Aim
Look through the data below. Pick out the lines holding the string "Write".

─── Data for processing ───

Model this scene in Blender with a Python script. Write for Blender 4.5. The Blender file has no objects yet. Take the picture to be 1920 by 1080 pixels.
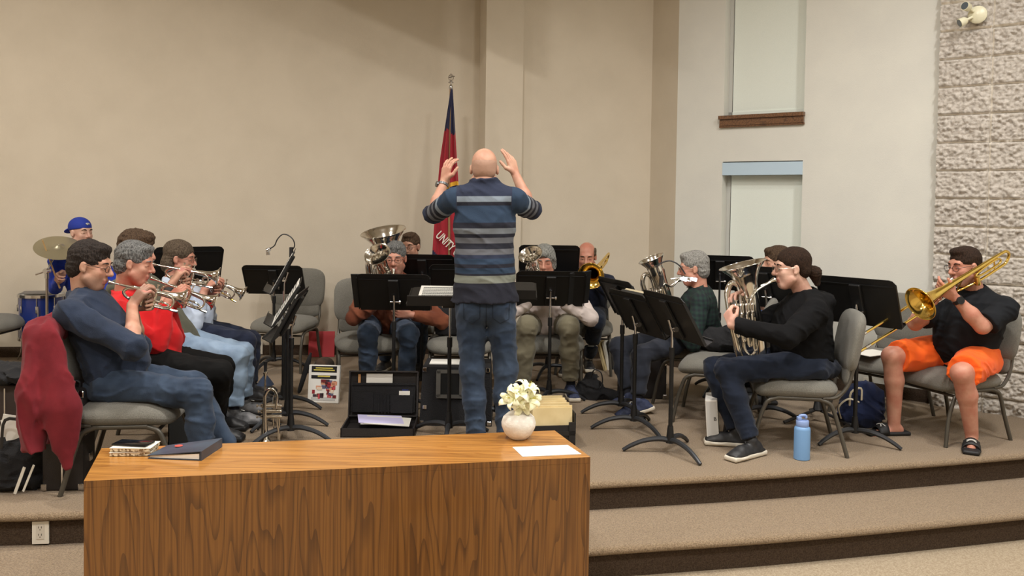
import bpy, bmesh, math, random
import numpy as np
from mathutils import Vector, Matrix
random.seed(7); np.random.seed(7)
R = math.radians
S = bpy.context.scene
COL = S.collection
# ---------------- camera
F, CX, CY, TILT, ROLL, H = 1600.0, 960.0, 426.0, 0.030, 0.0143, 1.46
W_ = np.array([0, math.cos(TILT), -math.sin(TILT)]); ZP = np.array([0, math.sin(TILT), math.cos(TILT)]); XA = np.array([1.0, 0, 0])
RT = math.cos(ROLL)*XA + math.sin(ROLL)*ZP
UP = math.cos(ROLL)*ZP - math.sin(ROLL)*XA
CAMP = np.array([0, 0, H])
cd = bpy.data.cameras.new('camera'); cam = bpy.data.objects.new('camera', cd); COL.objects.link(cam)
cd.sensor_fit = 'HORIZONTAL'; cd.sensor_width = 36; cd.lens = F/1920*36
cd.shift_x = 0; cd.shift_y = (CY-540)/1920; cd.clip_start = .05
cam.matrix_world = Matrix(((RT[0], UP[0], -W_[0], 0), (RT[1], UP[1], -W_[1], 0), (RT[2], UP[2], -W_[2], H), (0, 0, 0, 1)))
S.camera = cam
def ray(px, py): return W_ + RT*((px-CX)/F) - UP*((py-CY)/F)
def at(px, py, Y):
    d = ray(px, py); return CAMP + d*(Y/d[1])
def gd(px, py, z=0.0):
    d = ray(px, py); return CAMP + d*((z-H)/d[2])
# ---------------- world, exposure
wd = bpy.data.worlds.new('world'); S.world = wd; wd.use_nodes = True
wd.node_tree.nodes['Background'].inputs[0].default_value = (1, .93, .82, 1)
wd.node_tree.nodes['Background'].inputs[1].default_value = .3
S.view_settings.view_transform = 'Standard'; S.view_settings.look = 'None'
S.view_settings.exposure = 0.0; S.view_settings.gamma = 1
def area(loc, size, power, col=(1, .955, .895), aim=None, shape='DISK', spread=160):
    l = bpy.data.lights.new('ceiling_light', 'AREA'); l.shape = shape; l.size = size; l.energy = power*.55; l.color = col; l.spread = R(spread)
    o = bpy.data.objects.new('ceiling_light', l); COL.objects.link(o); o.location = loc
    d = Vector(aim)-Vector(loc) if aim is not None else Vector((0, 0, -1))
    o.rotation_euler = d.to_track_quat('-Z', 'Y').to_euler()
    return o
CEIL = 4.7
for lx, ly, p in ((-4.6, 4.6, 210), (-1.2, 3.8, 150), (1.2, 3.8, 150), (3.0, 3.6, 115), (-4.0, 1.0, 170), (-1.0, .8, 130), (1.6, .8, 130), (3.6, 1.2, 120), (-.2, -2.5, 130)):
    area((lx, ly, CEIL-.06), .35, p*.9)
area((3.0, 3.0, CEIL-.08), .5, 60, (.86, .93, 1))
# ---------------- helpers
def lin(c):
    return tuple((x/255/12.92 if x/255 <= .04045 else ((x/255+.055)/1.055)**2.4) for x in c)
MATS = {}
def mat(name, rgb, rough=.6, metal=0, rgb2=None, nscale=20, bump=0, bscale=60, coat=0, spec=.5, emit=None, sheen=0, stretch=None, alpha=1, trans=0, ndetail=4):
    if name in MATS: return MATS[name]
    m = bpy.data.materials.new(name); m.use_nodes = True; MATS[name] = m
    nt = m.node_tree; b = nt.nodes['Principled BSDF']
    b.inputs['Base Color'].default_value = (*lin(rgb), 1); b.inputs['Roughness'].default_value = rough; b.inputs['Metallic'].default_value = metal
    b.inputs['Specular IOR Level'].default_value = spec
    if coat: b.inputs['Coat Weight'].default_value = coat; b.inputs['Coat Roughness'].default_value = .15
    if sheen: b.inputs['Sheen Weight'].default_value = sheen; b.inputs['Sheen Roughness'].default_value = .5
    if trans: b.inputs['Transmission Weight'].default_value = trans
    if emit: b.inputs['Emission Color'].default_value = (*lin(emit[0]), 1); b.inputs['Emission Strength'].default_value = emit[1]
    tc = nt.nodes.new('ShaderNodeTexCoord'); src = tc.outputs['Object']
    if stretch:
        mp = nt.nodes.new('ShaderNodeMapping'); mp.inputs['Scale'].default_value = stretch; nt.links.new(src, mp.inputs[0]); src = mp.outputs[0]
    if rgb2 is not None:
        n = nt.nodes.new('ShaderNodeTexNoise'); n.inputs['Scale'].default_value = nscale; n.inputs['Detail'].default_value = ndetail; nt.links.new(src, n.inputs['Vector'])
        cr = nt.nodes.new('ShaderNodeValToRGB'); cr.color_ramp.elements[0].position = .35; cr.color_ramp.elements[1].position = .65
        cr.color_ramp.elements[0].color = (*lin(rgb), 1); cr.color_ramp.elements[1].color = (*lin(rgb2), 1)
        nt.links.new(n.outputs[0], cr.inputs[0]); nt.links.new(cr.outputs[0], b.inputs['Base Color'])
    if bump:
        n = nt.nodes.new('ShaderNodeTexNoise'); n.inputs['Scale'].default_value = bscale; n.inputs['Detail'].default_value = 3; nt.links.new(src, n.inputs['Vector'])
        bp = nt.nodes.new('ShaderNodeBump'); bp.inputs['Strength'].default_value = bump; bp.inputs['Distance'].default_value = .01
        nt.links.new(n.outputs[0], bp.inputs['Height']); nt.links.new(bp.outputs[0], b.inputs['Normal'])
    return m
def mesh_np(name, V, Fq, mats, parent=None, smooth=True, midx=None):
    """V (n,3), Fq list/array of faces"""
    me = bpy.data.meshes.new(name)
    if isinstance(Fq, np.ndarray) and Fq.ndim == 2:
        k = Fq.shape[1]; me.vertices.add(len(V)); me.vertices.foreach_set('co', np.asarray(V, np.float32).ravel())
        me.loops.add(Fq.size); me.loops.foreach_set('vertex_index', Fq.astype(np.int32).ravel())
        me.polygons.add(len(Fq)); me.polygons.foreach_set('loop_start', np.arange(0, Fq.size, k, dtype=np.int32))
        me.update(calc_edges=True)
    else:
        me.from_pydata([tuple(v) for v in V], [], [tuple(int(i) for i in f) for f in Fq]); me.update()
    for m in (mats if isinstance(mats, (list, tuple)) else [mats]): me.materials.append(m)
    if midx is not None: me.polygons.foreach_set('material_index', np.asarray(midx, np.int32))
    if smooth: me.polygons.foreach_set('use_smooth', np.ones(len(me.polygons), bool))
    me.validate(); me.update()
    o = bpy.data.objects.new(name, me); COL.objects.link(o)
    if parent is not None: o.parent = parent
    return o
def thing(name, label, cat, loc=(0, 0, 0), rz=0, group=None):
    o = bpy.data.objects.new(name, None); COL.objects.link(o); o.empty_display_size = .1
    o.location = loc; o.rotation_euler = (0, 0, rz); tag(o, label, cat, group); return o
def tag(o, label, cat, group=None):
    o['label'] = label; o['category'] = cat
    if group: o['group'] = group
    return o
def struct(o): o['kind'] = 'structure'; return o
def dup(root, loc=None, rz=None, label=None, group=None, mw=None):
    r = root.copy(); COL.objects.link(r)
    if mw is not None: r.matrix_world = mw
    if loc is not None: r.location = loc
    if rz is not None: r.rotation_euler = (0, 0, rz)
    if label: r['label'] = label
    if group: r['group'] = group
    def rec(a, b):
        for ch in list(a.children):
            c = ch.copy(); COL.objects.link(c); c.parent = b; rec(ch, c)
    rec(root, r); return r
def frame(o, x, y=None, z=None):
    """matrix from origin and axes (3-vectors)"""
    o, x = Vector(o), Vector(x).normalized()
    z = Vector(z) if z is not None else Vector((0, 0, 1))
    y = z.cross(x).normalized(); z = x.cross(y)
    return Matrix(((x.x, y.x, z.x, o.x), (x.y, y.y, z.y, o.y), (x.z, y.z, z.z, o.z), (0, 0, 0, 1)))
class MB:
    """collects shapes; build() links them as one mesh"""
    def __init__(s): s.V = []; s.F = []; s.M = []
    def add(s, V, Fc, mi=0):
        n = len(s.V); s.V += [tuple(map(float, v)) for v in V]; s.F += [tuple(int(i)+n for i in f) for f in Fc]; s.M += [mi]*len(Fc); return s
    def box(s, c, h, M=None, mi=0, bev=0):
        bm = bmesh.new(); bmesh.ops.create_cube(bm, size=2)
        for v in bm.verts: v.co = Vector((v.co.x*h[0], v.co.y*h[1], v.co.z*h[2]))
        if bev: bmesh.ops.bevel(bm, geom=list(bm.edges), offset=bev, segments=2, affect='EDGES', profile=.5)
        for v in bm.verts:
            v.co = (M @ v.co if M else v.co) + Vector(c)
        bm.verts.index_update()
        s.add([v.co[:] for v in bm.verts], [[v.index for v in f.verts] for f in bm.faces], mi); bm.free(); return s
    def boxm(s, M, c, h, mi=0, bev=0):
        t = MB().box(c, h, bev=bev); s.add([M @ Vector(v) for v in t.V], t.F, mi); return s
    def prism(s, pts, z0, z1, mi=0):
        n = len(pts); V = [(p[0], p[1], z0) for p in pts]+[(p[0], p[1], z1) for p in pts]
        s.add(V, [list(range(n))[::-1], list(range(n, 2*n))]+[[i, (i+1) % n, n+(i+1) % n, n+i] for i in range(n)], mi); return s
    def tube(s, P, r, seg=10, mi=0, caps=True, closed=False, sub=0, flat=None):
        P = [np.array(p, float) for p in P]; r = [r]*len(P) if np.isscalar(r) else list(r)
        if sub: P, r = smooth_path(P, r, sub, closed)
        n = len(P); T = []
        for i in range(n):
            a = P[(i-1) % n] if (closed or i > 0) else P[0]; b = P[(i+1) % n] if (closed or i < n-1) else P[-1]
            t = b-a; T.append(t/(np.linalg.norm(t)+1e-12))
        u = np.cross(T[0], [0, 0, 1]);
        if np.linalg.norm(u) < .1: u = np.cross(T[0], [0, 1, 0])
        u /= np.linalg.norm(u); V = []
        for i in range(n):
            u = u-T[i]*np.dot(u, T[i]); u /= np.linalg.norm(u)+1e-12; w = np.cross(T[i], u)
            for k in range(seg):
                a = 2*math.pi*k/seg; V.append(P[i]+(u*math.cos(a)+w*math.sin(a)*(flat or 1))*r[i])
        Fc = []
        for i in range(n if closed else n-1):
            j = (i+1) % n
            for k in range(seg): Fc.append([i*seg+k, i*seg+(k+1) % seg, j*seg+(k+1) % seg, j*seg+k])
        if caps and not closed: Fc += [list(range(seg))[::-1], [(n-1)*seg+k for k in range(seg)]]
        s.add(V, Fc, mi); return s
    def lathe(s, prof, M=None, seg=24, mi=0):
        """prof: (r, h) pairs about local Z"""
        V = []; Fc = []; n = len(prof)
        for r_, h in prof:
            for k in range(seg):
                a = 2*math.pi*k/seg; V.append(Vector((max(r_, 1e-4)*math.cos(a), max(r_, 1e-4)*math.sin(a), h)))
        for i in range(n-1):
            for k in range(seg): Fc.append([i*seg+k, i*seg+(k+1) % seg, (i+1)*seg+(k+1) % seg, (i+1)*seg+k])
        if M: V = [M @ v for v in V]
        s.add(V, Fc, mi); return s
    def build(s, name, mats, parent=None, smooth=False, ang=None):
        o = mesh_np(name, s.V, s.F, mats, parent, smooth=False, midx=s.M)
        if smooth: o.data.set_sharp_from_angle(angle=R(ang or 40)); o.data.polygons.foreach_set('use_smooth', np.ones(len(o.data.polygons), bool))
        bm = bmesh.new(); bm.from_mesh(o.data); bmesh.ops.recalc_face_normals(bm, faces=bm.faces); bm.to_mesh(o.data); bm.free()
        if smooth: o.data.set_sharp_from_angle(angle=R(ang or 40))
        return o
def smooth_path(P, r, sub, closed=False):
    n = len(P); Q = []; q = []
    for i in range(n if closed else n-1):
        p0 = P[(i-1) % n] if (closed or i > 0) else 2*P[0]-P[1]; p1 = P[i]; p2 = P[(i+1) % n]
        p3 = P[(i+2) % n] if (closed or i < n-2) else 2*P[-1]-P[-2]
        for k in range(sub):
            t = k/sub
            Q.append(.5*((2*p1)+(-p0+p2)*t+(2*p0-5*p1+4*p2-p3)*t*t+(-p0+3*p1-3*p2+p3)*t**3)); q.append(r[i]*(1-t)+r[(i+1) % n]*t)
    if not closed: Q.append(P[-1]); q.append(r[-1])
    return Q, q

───
─── Data for processing ───

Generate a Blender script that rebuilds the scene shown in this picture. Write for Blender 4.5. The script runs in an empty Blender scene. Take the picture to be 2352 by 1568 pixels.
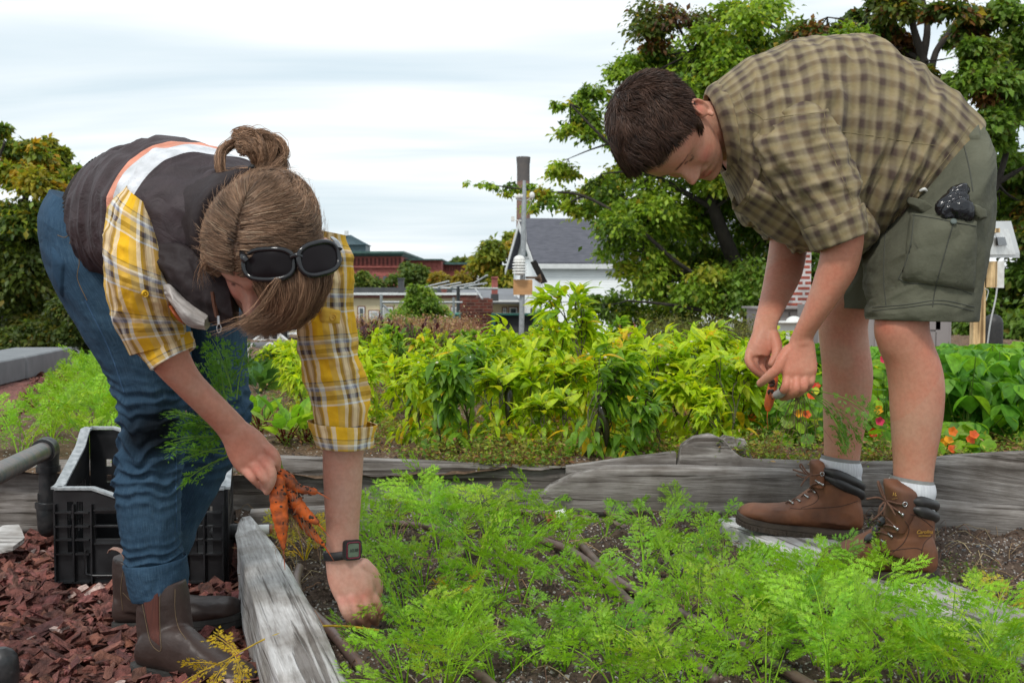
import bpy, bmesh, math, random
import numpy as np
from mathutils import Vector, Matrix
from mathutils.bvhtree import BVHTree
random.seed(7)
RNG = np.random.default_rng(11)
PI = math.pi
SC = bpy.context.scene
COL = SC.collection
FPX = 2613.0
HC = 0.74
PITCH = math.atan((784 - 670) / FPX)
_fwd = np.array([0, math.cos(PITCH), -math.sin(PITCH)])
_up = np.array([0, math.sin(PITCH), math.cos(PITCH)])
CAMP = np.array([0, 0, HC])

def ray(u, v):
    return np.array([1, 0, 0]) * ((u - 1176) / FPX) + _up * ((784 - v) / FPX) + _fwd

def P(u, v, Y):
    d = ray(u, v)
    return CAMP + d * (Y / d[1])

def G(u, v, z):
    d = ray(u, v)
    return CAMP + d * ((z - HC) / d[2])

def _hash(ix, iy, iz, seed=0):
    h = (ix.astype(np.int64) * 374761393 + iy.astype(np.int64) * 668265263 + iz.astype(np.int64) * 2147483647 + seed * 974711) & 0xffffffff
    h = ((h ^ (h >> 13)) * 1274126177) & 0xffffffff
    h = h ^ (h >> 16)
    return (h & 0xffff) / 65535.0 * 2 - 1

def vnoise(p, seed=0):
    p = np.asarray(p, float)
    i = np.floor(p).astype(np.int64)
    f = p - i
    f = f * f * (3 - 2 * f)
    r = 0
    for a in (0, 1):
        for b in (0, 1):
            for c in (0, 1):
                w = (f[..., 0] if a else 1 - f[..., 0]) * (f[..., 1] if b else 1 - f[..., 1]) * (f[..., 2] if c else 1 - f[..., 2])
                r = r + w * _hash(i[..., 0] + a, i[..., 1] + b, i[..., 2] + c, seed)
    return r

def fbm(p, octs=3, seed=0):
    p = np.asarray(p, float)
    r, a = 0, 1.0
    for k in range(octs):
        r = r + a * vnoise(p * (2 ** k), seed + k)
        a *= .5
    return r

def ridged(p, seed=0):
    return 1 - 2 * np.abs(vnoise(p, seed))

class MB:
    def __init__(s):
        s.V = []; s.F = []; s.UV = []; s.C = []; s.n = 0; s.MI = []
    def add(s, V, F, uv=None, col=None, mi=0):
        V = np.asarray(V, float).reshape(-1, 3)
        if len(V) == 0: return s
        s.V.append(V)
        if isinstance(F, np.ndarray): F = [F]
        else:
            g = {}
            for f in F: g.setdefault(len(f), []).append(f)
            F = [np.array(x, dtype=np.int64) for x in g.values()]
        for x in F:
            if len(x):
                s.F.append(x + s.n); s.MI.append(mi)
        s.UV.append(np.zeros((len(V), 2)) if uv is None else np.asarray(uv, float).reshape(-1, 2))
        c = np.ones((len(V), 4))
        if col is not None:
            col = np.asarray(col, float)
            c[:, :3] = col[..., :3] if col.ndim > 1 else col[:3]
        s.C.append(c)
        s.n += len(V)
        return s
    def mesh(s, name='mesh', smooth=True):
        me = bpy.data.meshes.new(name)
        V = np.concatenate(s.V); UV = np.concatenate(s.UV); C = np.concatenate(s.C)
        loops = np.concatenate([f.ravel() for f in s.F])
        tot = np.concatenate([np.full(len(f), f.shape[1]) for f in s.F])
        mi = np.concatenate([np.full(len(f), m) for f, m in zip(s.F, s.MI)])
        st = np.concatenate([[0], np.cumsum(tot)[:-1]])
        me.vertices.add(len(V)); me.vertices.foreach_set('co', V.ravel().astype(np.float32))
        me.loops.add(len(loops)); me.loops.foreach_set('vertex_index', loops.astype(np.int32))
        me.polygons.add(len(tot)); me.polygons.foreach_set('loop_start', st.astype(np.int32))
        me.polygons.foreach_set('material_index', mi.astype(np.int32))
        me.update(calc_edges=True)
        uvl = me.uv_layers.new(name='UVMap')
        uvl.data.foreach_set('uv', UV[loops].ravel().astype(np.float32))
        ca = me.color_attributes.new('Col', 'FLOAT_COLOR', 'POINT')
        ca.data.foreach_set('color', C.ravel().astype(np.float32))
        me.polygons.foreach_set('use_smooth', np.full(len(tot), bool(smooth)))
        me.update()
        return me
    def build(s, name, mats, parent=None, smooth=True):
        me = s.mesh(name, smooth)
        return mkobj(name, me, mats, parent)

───

Output below
Model this scene in Blender with a Python script. Write for Blender 4.5. The Blender file has no objects yet. Take the picture to be 1920 by 1080 pixels.
Generate a Blender script that rebuilds the scene shown in this picture. Write for Blender 4.5. The script runs in an empty Blender scene. Take the picture to be 2352 by 1568 pixels.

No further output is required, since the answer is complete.